In the gallery entrance sits a vending machine selling Cofftea/Kafftee, a coffee-tea hybrid by Albert Oehlen that apparently 'won’t let you sleep ever again'. That might sound like a bold claim, until you look at the paintings, drawings and collages filling the exhibition space.

All painted in the last 30 years, the artworks are a manic, sprawling cacophony of shape, colour, line and vaguely-emerging images. They look precisely like the result of mainlining cold brew after starting the day on three macchiatos. And the intermittent crashing soundtrack, created by three-piece group Steamboat Switzerland, sounds like it too. 

At the centre of the gallery is a set of huge canvases echoing a series in the Rothko Chapel, Texas. These, and everything else on display, riff on an oil painting by John Graham, a semi-forgotten American Modernist painter. The original, titled 'Tramonto Spaventoso’ (Terrifying Sunset), features a self-portrait of the mustachioed painter, a hyper-busty mermaid, a large letter H and a ragtag collection of cosmic symbols.

Oehlen repeatedly recreates this hodgepodge assortment, a bit like how love-sick teenagers doodle the same series of hearts, initials and faces over their notebooks. The dopey handlebar ‘tash, the pneumatic-boobed mermaid, that contextless letter that keeps reminding me of ‘Jesus H. Christ’, it all just keeps appearing.
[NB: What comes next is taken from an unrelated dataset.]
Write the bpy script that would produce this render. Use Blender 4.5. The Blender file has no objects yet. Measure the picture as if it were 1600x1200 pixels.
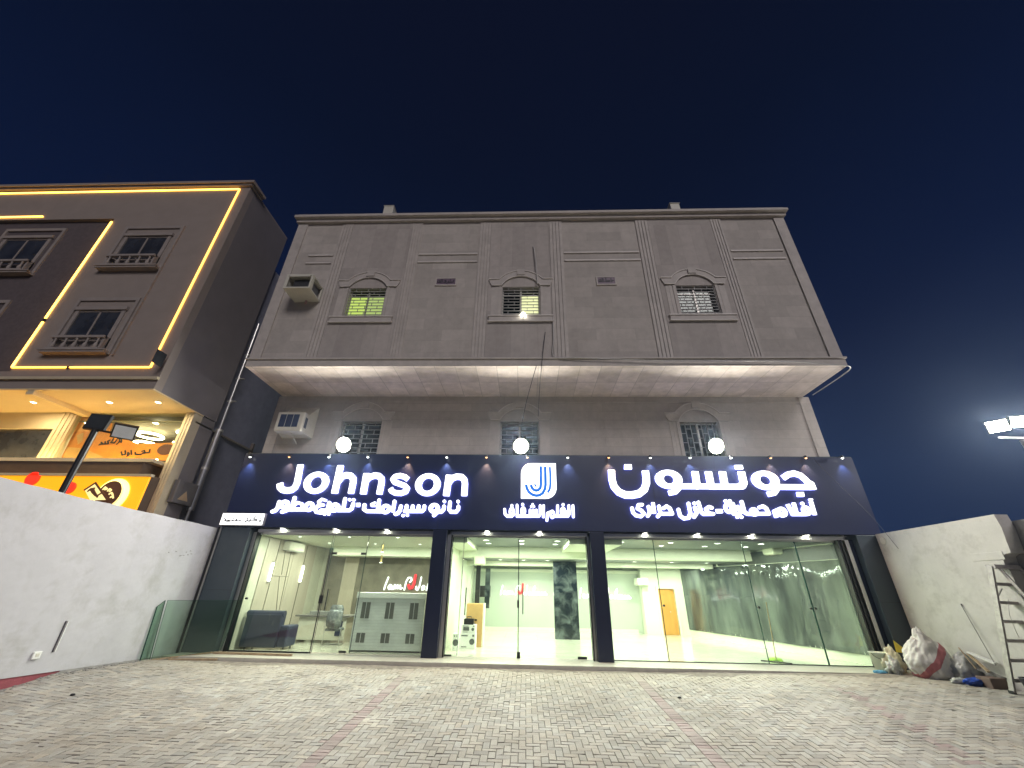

Has Oehlen done this because he hearts Graham’s sludge-hued work as much as he loves an Americano? No. In the exhibition guide he describes how 'My first thought was that it was a really shitty painting. I found it spectacularly bad.'

But Oehlen likes bad painting. In the 1980s, he produced a whole series, including a portrait of Adolf Hitler, called ‘Bad Paintings’. The ones here continue the ugly tradition, hilariously and (almost) transcendently. They mock ‘serious’ art and they mock ‘real’ life by filtering it through a surrealistic pair of goggles, and they deliberately play down the artist’s cleverness. The only problem is this: to appreciate all that you have to look at them. And they’re really, really, fugly.